-- START Available data --
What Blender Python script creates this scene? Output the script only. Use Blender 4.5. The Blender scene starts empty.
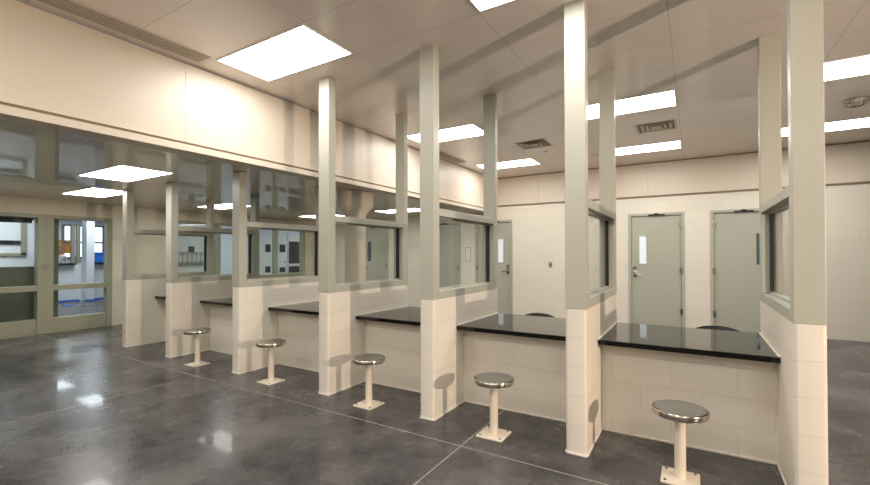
import bpy, bmesh, math, random
from mathutils import Vector, Matrix
random.seed(4)
C = bpy.context.scene.collection
S = bpy.context.scene
PI = math.pi

# ------------------------------------------------------------------ camera
cam_d = bpy.data.cameras.new('camera')
cam = bpy.data.objects.new('camera', cam_d); C.objects.link(cam)
cam_d.sensor_width = 36
cam_d.lens = 36 * 423.3 / 870
cam_d.shift_y = 7.15 / 870
cam_d.clip_start = 0.05
cam.rotation_mode = 'XYZ'
cam.matrix_world = (Matrix.Translation((0, 0, 1.405)) @ Matrix.Rotation(math.radians(31.38), 4, 'Z')
                    @ Matrix.Rotation(math.radians(90.6), 4, 'X') @ Matrix.Rotation(math.radians(-.096), 4, 'Z'))
S.camera = cam

# ------------------------------------------------------------------ world, light, exposure
w = bpy.data.worlds.new('world'); S.world = w; w.use_nodes = True
w.node_tree.nodes['Background'].inputs[0].default_value = (0.75, 0.85, 1, 1)
w.node_tree.nodes['Background'].inputs[1].default_value = 0.3
S.cycles.sample_clamp_indirect = 4; S.cycles.caustics_reflective = False; S.cycles.caustics_refractive = False
S.view_settings.view_transform = 'Standard'
S.view_settings.look = 'None'
S.view_settings.gamma = 1
S.view_settings.use_curve_mapping = False
S.view_settings.exposure = 0.70
PANEL = 11.0      # ceiling light brightness
PANEL_LOW = 8.5
PANEL_BLUE = 15.0
# photographer's strobe standing on the right of the room (its shadows show in the photo)
fl = bpy.data.lights.new('strobe_light', 'SPOT')
fl.energy = 560; fl.color = (1.0, 0.80, 0.64); fl.shadow_soft_size = 0.03
fl.spot_size = math.radians(120); fl.spot_blend = .8
flo = bpy.data.objects.new('strobe_light', fl); C.objects.link(flo); flo.location = (4.5, 1.2, 1.85)
flo.rotation_euler = Vector((-6.5, 2.3, .25)).to_track_quat('-Z', 'Y').to_euler()


# ------------------------------------------------------------------ material helpers
def lin(c):
    return tuple(((x / 255) / 12.92 if x / 255 <= .04045 else ((x / 255 + .055) / 1.055) ** 2.4) for x in c) + (1,)

def mat(name, col, rough=.5, metal=0, coat=0, coat_r=.05, spec=.5, noise=0, nscale=20, bump=0, emit=None, estr=0, aniso=0):
    m = bpy.data.materials.new(name); m.use_nodes = True
    nt = m.node_tree; b = nt.nodes['Principled BSDF']
    b.inputs['Base Color'].default_value = lin(col)
    b.inputs['Roughness'].default_value = rough
    b.inputs['Metallic'].default_value = metal
    b.inputs['Coat Weight'].default_value = coat
    b.inputs['Coat Roughness'].default_value = coat_r
    b.inputs['Specular IOR Level'].default_value = spec
    b.inputs['Anisotropic'].default_value = aniso
    if emit:
        b.inputs['Emission Color'].default_value = lin(emit); b.inputs['Emission Strength'].default_value = estr
    if noise or bump:
        g = nt.nodes.new('ShaderNodeNewGeometry')
        n = nt.nodes.new('ShaderNodeTexNoise'); n.inputs['Scale'].default_value = nscale
        n.inputs['Detail'].default_value = 4
        nt.links.new(g.outputs['Position'], n.inputs['Vector'])
        if noise:
            mx = nt.nodes.new('ShaderNodeMix'); mx.data_type = 'RGBA'
            c = lin(col)
            mx.inputs[6].default_value = tuple(x * (1 - noise) for x in c[:3]) + (1,)
            mx.inputs[7].default_value = tuple(min(1, x * (1 + noise)) for x in c[:3]) + (1,)
            nt.links.new(n.outputs['Fac'], mx.inputs[0]); nt.links.new(mx.outputs[2], b.inputs['Base Color'])
        if bump:
            bp = nt.nodes.new('ShaderNodeBump'); bp.inputs['Strength'].default_value = bump; bp.inputs['Distance'].default_value = .002
            nt.links.new(n.outputs['Fac'], bp.inputs['Height']); nt.links.new(bp.outputs[0], b.inputs['Normal'])
    return m

def block_mat(name, col, joint, rough=.45):
    """painted concrete block: 406 x 203 mm running bond, grooves as bump; runs round corners (x + y)"""
    m = bpy.data.materials.new(name); m.use_nodes = True
    nt = m.node_tree; b = nt.nodes['Principled BSDF']; b.inputs['Roughness'].default_value = rough
    g = nt.nodes.new('ShaderNodeNewGeometry'); sp = nt.nodes.new('ShaderNodeSeparateXYZ')
    nt.links.new(g.outputs['Position'], sp.inputs[0])
    ad = nt.nodes.new('ShaderNodeMath'); ad.operation = 'ADD'
    nt.links.new(sp.outputs[0], ad.inputs[0]); nt.links.new(sp.outputs[1], ad.inputs[1])
    cb = nt.nodes.new('ShaderNodeCombineXYZ')
    nt.links.new(ad.outputs[0], cb.inputs[0]); nt.links.new(sp.outputs[2], cb.inputs[1])
    br = nt.nodes.new('ShaderNodeTexBrick')
    br.inputs['Scale'].default_value = 1; br.inputs['Brick Width'].default_value = .406
    br.inputs['Row Height'].default_value = .203; br.inputs['Mortar Size'].default_value = .0035
    br.inputs['Mortar Smooth'].default_value = .35
    c = lin(col); c2 = tuple(x * .96 for x in c[:3]) + (1,)
    br.inputs['Color1'].default_value = c; br.inputs['Color2'].default_value = c2; br.inputs['Mortar'].default_value = lin(joint)
    nt.links.new(cb.outputs[0], br.inputs['Vector'])
    nt.links.new(br.outputs['Color'], b.inputs['Base Color'])
    n = nt.nodes.new('ShaderNodeTexNoise'); n.inputs['Scale'].default_value = 60; n.inputs['Detail'].default_value = 5
    nt.links.new(g.outputs['Position'], n.inputs['Vector'])
    mm = nt.nodes.new('ShaderNodeMath'); mm.operation = 'MULTIPLY_ADD'; mm.inputs[1].default_value = -1
    nt.links.new(br.outputs['Fac'], mm.inputs[0])
    sc = nt.nodes.new('ShaderNodeMath'); sc.operation = 'MULTIPLY'; sc.inputs[1].default_value = .18
    nt.links.new(n.outputs['Fac'], sc.inputs[0]); nt.links.new(sc.outputs[0], mm.inputs[2])
    bp = nt.nodes.new('ShaderNodeBump'); bp.inputs['Strength'].default_value = .35; bp.inputs['Distance'].default_value = .003
    nt.links.new(mm.outputs[0], bp.inputs['Height']); nt.links.new(bp.outputs[0], b.inputs['Normal'])
    return m

def floor_mat():
    m = bpy.data.materials.new('polished_concrete'); m.use_nodes = True
    nt = m.node_tree; b = nt.nodes['Principled BSDF']
    g = nt.nodes.new('ShaderNodeNewGeometry')
    n1 = nt.nodes.new('ShaderNodeTexNoise'); n1.inputs['Scale'].default_value = 1.5; n1.inputs['Detail'].default_value = 6
    n1.inputs['Roughness'].default_value = .62; n1.inputs['Distortion'].default_value = .15
    n2 = nt.nodes.new('ShaderNodeTexNoise'); n2.inputs['Scale'].default_value = 45; n2.inputs['Detail'].default_value = 5
    for n in (n1, n2): nt.links.new(g.outputs['Position'], n.inputs['Vector'])
    f1 = nt.nodes.new('ShaderNodeMath'); f1.operation = 'MULTIPLY_ADD'; f1.inputs[1].default_value = .25; 
    nt.links.new(n2.outputs['Fac'], f1.inputs[0]); nt.links.new(n1.outputs['Fac'], f1.inputs[2])
    r = nt.nodes.new('ShaderNodeMapRange'); r.interpolation_type = 'LINEAR'
    r.inputs[1].default_value = .42; r.inputs[2].default_value = .85
    nt.links.new(f1.outputs[0], r.inputs[0])
    mx = nt.nodes.new('ShaderNodeMix'); mx.data_type = 'RGBA'
    mx.inputs[6].default_value = lin((37, 36, 38)); mx.inputs[7].default_value = lin((104, 101, 100))
    nt.links.new(r.outputs[0], mx.inputs[0])
    # sawn joints
    sp = nt.nodes.new('ShaderNodeSeparateXYZ'); nt.links.new(g.outputs['Position'], sp.inputs[0])
    def line(sock, pos, half):
        s = nt.nodes.new('ShaderNodeMath'); s.operation = 'SUBTRACT'; s.inputs[1].default_value = pos; nt.links.new(sock, s.inputs[0])
        a = nt.nodes.new('ShaderNodeMath'); a.operation = 'ABSOLUTE'; nt.links.new(s.outputs[0], a.inputs[0])
        l = nt.nodes.new('ShaderNodeMath'); l.operation = 'LESS_THAN'; l.inputs[1].default_value = half; nt.links.new(a.outputs[0], l.inputs[0])
        return l.outputs[0]
    socks = [line(sp.outputs[1], p, .0045) for p in (2.755, -.7, 5.74)] + [line(sp.outputs[0], p, .0045) for p in (-1.462, -4.9, -8.3, 1.98, 5.4)]
    cur = socks[0]
    for s in socks[1:]:
        q = nt.nodes.new('ShaderNodeMath'); q.operation = 'MAXIMUM'; nt.links.new(cur, q.inputs[0]); nt.links.new(s, q.inputs[1]); cur = q.outputs[0]
    mj = nt.nodes.new('ShaderNodeMix'); mj.data_type = 'RGBA'; nt.links.new(cur, mj.inputs[0])
    nt.links.new(mx.outputs[2], mj.inputs[6]); mj.inputs[7].default_value = lin((158, 150, 140))
    nt.links.new(mj.outputs[2], b.inputs['Base Color'])
    rr = nt.nodes.new('ShaderNodeMapRange'); rr.inputs[3].default_value = .20; rr.inputs[4].default_value = .34; b.inputs['Specular IOR Level'].default_value = .18; b.inputs['Coat Weight'].default_value = .12; b.inputs['Coat Roughness'].default_value = .05
    nt.links.new(n1.outputs['Fac'], rr.inputs[0]); nt.links.new(rr.outputs[0], b.inputs['Roughness'])
    return m

def ceiling_mat(name, col, rough, ox, oy, coat):
    m = bpy.data.materials.new(name); m.use_nodes = True
    nt = m.node_tree; b = nt.nodes['Principled BSDF']
    g = nt.nodes.new('ShaderNodeNewGeometry')
    mp = nt.nodes.new('ShaderNodeMapping'); mp.inputs['Location'].default_value = (-ox, -oy, 0)
    nt.links.new(g.outputs['Position'], mp.inputs[0])
    br = nt.nodes.new('ShaderNodeTexBrick'); br.offset = 0
    br.inputs['Scale'].default_value = 1; br.inputs['Brick Width'].default_value = 1.195
    br.inputs['Row Height'].default_value = .6; br.inputs['Mortar Size'].default_value = .0035; br.inputs['Mortar Smooth'].default_value = .2
    c = lin(col)
    br.inputs['Color1'].default_value = c; br.inputs['Color2'].default_value = tuple(x * .97 for x in c[:3]) + (1,)
    br.inputs['Mortar'].default_value = tuple(x * .66 for x in c[:3]) + (1,)
    nt.links.new(mp.outputs[0], br.inputs['Vector']); nt.links.new(br.outputs['Color'], b.inputs['Base Color'])
    b.inputs['Roughness'].default_value = rough
    b.inputs['Coat Weight'].default_value = coat; b.inputs['Coat Roughness'].default_value = .03
    n = nt.nodes.new('ShaderNodeTexNoise'); n.inputs['Scale'].default_value = 1.3; n.inputs['Detail'].default_value = 2
    nt.links.new(g.outputs['Position'], n.inputs['Vector'])
    bp = nt.nodes.new('ShaderNodeBump'); bp.inputs['Strength'].default_value = .06; bp.inputs['Distance'].default_value = .004
    nt.links.new(n.outputs['Fac'], bp.inputs['Height'])
    nt.links.new(bp.outputs[0], b.inputs['Coat Normal'])
    return m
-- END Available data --
Work instructions — Repeat the lines of the listing above verbatim, beginning at its first line and ending at the line containing "PI = math.pi", which is included. Omit pictures.

Solution below —
What Blender Python script creates this scene? Output the script only. Use Blender 4.5. The Blender scene starts empty.
import bpy, bmesh, math, random
from mathutils import Vector, Matrix
random.seed(4)
C = bpy.context.scene.collection
S = bpy.context.scene
PI = math.pi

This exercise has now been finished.